Closing Comments September 15 2008

Prices of Treasury coupon securities exploded higher today as fears of financial Armageddon gripped investors around the globe. The bankruptcy of Lehman Brothers and the melting of equity value at AIG prompted a flight to the safety of government securities.The yield on the 2 year note has tumbled an incredible 45 basis points and rests at 1.75 percent. The yield on the 5 year note dropped by 37 basis points to 2.57 percent. The yield on the benchmark 10 year note has dropped 27 basis points to 3.45 percent. The yield on the Long Bond fell 19 basis points to 4.12 percent which puts it within shouting distance of the all time low yield of 4.10 percent attained in the spring as Bear Stearns imploded.

The 2year/10 year spread has widened by 18 basis points and is 170 basis points.

The 2year/5 year/30 year butterfly has jumped to 77 basis points .Swap spreads are wider but have tightened dramatically from levels seen this morning when spreads were wider by a dozen basis points or so. The 2 year spread has widened by 6 basis points and the 5 year spread is wider by about 3 basis points. Spreads in the 10 year sector are unchanged.

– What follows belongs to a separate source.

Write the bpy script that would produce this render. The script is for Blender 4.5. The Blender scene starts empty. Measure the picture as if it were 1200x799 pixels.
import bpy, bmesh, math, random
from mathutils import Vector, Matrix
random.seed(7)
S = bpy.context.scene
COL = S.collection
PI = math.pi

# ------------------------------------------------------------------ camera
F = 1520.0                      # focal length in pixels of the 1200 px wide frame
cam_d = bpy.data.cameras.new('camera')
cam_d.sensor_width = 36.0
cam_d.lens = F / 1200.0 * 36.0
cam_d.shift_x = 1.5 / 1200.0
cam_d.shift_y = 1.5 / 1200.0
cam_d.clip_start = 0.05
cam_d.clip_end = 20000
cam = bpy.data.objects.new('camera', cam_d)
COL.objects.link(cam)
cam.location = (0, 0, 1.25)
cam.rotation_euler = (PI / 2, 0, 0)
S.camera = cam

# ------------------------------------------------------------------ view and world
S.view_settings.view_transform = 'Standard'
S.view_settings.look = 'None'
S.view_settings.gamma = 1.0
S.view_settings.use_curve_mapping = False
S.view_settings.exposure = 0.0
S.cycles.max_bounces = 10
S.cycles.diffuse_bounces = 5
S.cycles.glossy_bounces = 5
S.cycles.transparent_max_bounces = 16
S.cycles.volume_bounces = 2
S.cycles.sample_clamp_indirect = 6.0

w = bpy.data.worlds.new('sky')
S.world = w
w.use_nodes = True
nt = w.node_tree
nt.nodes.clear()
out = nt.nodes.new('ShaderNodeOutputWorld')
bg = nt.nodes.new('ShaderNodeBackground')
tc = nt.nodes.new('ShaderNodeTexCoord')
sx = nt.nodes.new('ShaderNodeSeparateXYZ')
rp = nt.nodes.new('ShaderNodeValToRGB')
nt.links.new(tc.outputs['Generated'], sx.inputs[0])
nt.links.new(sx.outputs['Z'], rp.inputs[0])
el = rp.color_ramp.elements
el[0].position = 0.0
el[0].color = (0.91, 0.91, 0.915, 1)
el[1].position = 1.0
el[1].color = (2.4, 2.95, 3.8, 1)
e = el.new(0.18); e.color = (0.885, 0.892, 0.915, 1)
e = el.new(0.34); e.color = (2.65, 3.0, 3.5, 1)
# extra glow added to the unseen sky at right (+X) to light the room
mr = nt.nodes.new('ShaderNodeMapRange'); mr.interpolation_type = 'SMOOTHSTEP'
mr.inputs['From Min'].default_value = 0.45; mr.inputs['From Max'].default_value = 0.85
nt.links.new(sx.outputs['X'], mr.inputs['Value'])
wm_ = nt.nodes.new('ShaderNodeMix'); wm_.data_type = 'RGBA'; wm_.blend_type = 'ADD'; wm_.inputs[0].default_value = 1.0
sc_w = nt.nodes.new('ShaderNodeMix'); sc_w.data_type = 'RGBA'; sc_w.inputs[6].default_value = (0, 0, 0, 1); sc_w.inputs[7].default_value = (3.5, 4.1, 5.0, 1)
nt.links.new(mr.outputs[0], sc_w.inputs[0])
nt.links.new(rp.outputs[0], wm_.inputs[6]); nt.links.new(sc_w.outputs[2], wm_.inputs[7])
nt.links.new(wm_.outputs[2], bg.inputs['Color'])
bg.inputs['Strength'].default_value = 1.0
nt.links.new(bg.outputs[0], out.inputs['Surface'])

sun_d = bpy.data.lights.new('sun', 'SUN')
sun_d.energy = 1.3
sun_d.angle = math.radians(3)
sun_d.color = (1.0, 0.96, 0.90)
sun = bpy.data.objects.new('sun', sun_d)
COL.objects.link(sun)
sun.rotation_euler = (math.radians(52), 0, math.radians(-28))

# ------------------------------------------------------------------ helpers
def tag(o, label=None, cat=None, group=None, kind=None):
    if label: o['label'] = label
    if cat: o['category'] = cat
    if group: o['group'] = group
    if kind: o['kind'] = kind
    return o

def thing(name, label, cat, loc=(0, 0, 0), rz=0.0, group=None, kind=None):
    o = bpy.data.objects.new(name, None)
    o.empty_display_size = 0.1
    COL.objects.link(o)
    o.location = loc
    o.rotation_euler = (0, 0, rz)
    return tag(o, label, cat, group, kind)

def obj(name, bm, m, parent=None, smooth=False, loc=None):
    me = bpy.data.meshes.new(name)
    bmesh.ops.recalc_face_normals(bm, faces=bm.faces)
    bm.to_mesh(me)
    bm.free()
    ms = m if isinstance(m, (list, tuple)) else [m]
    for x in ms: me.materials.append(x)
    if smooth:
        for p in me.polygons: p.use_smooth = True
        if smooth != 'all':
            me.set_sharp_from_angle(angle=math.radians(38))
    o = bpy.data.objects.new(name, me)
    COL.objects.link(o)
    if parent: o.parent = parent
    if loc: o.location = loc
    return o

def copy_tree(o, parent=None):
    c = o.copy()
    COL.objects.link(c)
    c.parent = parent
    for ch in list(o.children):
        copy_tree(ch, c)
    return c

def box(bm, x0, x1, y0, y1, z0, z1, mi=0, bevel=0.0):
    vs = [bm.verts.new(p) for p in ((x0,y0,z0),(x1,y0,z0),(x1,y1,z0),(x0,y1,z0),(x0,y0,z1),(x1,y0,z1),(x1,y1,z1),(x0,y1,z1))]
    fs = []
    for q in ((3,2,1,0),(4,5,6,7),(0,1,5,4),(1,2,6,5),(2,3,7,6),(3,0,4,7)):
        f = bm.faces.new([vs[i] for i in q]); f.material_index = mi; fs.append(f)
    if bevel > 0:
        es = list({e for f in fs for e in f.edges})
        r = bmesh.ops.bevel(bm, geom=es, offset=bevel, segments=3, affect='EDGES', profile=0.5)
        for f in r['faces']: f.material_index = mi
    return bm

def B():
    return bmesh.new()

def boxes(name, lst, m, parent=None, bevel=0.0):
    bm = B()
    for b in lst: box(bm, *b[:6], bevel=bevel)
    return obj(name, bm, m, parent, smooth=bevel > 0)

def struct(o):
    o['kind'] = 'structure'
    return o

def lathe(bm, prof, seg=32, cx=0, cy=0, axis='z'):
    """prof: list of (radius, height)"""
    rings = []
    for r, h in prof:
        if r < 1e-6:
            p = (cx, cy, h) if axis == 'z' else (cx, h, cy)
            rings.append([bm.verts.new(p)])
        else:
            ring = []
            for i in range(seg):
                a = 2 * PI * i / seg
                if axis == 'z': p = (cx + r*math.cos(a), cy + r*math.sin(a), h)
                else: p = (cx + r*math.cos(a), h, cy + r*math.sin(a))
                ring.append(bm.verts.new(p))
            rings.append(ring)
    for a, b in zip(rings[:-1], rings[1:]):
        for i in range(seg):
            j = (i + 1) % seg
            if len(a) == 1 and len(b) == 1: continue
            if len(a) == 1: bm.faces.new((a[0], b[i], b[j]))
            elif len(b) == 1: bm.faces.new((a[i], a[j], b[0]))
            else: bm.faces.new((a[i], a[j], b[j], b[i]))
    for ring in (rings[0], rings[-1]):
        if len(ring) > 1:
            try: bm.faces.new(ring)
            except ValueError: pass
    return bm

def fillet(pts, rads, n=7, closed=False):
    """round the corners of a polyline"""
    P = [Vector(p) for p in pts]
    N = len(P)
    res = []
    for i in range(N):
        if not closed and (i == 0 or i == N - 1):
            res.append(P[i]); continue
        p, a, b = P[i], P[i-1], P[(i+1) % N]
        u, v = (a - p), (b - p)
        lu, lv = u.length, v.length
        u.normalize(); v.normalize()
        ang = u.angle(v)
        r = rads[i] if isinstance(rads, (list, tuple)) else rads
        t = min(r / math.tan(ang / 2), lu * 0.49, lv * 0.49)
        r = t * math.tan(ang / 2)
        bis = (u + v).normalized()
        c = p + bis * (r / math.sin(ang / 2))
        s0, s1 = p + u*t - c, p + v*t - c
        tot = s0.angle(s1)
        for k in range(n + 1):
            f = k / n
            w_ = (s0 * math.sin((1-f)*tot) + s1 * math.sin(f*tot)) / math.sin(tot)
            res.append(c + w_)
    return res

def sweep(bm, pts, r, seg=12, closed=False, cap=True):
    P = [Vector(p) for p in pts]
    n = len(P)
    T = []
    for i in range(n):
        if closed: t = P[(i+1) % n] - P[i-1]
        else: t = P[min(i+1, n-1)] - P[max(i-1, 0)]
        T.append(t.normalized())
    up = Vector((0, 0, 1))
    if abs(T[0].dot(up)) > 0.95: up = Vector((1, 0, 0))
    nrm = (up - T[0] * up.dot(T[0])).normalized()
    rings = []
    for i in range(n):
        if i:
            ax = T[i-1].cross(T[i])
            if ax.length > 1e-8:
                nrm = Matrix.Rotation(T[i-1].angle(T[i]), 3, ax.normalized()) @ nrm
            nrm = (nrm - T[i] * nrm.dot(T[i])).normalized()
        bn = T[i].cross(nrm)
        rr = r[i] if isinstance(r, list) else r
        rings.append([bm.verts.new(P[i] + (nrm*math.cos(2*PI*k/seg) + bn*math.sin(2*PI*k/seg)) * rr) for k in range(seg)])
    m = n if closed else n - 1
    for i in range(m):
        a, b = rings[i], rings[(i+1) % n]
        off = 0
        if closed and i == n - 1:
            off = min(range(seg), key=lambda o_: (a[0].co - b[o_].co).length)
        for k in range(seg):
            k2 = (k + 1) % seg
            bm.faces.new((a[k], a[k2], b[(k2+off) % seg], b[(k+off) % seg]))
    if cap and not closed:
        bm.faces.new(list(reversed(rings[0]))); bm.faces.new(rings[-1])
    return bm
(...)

Why did spreads recover? One derivative salesman noted that many investors who had received in swaps from Lehman had unwound that risk and now had to receive anew to reestablish the position. Given the state of the market, those who had paid were content to mail a check to Lehman and then take their time about reestablishing that position.

Mortgages have lagged swap spreads by 12/32.

The Federal Funds Rate was a real sticking point today and it took $70 billion of intervention by the Federal Reserve to force the rate lower. Some of the stickiness of the funds rate would derive from the corporate tax payment date which typically drains reserves from the system. Today was also the settlement date for the reopened 10 year note and that would add to the upward glide of the funds rate.

None of that, however, can explain a 6 percent rate and the need for a $70 billion liquidity injection to get the rate back to the 2 percent target. The only logical explanation is that the high funds rate is a manifestation of the highly attenuated state of the markets and the reluctance of banks to lend to one another. It is called fear, I believe.

The IG 10 is closing today at 192 ½ after closing at 151 on Friday.

Agency spreads were wider by 7 basis points to 10 basis points between 2 years and 10 years.

Tonight should be interesting as Tokyo and Hong Kong were closed last night.